Boscobel for the Holidays

Planning to stay for a few days at the Hudson House Inn in Cold Spring, the Brawny Sherpa and I stop on a snowy Wednesday at Boscobel, an historic house in nearby Garrison. It’s the perfect time for a visit because the snow deters all other tourists; we are treated to our own personal tour of the house, which is decorated for Christmas.

The lawn of Boscobel, an historic house built in Montrose, N.Y. by a British Loyalist, is now located in Garrison, N.Y. Photo credit: M. Ciavardini

The lawn of Boscobel, an historic house built in Montrose, N.Y. by a British Loyalist, is now located in Garrison, N.Y.
Photo credit: M. Ciavardini

On a wintery day, we appreciate challenges that owners had heating houses like these in the early 1800s. The matter of upkeep is also in my mind as we learn that a candle-bearing chandelier lighting the grand staircase would have to be lowered from the ceiling and several servants would be involved in the effort. We appreciate the new floorcloth in the entrance after our tour guide reminds us that there were no vacuums back then.

We learn that Christmas in the olden days focused more on adults, who seem to have enjoyed knocking back a few drinks and indulging in a king cake that would contain a trinket anointing the one who found it as ruler of the festivities. Liquor and cake apparently made things a little wild. That part is all good. I hadn’t realized that king cakes were also a part of a northern tradition; I had always associated them with New Orleans and Mardi Gras.

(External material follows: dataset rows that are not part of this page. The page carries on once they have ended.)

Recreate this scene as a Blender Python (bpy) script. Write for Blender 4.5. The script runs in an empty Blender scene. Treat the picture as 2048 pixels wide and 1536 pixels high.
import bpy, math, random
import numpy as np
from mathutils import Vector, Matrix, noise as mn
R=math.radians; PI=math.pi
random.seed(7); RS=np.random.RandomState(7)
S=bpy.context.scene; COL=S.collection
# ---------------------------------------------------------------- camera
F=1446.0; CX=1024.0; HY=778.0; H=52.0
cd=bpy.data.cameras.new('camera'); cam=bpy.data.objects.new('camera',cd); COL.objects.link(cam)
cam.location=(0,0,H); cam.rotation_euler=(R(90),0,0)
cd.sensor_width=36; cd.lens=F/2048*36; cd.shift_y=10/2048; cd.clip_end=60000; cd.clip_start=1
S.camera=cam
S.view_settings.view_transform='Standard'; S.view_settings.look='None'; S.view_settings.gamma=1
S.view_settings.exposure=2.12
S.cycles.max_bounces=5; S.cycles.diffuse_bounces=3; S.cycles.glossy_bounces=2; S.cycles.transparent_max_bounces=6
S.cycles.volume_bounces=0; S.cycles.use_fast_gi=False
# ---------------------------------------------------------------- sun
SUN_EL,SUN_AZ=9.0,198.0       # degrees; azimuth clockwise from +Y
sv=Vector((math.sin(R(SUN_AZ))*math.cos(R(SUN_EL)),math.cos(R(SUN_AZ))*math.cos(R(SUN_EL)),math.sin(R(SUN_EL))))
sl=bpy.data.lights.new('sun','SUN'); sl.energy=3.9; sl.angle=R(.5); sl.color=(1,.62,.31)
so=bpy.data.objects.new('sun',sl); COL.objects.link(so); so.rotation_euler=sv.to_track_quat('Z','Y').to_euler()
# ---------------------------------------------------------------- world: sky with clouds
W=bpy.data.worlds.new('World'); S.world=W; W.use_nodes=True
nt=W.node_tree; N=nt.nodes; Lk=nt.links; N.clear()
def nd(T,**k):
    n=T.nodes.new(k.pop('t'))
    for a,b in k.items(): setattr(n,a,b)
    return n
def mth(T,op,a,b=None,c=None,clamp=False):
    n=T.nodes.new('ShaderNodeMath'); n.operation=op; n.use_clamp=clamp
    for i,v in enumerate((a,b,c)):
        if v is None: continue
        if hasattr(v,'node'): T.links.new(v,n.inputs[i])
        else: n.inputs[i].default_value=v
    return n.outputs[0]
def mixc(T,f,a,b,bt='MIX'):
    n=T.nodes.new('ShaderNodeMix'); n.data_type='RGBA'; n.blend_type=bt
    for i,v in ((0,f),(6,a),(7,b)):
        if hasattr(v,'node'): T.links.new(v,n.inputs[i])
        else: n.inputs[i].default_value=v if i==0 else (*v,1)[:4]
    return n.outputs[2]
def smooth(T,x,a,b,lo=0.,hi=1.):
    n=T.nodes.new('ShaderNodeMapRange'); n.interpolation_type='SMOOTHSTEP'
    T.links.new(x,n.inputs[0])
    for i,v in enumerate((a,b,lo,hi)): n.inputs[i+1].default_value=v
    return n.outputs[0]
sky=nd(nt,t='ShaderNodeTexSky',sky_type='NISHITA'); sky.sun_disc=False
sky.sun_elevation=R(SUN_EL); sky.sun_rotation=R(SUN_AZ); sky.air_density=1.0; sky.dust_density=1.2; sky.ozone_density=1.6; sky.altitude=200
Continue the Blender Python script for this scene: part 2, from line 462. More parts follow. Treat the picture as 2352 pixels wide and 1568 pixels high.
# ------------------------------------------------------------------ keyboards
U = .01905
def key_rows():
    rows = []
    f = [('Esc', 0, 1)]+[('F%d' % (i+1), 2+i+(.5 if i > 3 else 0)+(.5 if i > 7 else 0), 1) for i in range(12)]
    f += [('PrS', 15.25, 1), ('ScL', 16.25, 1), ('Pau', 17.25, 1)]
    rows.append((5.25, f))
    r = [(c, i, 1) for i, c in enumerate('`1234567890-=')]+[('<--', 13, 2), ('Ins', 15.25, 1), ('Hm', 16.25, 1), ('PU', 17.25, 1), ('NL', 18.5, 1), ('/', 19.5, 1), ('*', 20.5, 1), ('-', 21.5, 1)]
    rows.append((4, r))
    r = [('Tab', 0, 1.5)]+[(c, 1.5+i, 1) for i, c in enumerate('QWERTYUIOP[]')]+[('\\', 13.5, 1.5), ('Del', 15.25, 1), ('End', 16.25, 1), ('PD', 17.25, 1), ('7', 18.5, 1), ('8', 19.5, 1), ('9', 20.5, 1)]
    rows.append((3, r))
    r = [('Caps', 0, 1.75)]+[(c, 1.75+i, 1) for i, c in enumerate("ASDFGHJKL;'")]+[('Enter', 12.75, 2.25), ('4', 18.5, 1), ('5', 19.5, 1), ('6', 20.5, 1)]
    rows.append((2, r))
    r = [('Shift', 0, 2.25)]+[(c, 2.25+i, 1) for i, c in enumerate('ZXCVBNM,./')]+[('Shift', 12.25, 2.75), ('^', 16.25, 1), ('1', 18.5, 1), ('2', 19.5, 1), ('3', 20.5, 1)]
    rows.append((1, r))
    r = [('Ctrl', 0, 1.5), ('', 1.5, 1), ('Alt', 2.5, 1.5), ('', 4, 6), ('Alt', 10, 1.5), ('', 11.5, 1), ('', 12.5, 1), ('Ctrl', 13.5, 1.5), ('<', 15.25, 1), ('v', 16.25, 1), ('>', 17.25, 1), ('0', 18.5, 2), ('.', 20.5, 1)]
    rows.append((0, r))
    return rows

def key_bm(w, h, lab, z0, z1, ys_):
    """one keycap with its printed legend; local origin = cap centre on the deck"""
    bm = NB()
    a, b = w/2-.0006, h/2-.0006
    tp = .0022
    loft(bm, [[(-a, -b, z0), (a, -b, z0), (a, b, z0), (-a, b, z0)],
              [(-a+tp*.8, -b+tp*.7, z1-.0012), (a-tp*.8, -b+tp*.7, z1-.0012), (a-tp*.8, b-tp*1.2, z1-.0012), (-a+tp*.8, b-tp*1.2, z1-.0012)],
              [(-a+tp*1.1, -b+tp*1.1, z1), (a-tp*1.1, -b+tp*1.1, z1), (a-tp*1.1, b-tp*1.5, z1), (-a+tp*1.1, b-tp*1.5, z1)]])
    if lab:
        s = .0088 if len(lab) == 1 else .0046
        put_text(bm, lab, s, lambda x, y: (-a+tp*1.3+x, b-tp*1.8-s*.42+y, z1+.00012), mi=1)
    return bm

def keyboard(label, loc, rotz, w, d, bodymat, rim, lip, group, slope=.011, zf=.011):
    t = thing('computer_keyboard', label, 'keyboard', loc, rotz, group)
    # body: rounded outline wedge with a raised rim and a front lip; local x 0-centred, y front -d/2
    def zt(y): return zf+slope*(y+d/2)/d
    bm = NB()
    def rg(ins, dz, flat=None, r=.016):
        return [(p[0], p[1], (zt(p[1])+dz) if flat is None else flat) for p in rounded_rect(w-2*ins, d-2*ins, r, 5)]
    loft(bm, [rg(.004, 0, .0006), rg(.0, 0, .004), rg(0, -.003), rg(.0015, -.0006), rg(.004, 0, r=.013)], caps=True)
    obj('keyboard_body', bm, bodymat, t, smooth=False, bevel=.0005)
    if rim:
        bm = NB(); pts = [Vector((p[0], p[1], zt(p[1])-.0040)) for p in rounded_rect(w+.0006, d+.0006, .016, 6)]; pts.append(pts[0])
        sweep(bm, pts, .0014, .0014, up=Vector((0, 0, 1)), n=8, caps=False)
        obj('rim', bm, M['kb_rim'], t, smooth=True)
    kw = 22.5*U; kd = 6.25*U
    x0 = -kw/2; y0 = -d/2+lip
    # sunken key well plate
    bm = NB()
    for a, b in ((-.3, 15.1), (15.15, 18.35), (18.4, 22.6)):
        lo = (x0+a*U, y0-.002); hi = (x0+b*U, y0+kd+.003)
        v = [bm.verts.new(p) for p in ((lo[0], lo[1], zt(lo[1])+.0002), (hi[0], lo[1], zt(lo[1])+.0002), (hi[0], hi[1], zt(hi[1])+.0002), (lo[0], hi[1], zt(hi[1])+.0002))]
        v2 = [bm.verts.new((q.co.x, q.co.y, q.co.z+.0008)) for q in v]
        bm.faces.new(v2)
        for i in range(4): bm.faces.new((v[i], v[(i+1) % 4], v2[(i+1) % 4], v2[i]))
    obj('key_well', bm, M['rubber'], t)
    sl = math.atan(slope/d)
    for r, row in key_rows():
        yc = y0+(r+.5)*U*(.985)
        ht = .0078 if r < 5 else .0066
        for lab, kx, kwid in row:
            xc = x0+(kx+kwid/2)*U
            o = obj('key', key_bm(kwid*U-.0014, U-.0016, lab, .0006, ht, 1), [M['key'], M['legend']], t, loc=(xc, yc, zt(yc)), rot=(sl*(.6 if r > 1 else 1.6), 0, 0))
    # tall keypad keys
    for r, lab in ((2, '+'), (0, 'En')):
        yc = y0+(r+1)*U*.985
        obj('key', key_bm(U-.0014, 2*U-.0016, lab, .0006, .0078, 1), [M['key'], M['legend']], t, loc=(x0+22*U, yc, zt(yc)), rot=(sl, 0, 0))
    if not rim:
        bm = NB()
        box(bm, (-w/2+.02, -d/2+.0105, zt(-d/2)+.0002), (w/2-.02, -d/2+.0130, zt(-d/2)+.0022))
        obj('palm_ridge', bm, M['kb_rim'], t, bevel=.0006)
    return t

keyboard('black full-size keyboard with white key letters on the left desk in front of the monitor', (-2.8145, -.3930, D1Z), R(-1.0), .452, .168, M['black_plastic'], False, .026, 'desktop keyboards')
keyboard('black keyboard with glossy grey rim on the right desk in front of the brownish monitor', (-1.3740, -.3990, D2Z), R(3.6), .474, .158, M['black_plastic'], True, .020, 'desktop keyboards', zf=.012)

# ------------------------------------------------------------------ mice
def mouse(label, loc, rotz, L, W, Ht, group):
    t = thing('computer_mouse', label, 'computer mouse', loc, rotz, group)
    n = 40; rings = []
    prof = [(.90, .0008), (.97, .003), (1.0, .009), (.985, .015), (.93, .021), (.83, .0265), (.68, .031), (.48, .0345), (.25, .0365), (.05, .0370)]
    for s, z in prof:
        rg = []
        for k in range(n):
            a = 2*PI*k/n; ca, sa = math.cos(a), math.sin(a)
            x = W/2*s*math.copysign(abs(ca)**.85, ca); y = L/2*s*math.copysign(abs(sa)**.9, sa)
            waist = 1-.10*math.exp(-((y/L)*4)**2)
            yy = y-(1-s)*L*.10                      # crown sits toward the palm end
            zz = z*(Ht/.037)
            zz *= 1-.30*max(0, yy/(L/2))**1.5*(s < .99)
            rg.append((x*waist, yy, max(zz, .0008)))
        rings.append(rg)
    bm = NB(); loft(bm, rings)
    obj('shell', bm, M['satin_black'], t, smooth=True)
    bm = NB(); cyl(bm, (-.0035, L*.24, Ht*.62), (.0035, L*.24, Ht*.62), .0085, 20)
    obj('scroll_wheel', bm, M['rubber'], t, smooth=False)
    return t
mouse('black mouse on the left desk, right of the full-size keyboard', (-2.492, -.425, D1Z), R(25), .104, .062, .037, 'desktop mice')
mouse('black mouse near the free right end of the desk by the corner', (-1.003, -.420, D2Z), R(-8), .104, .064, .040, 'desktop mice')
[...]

The interior of Boscobel is now decorated for the holidays, but photographs are not permitted inside the house. Photo credit: M. Ciavardini

The interior of Boscobel is now decorated for the holidays, but photographs are not permitted inside the house.
Photo credit: M. Ciavardini

I marvel at the indulgence of people who lived in a place like this at a time when life seems to have been very hard. I wish that more attention was given to the staff at Boscobel and how they lived. In my tour, only “servants” are mentioned. I wish that whether and to what extent slaves were part of Boscobel’s life was addressed as part of every tour through the place. Yes, it’s wonderful that provisions were made in bedrooms for midnight calls of nature, but what was life like for the person who was removing the waste every morning or pressing the linens?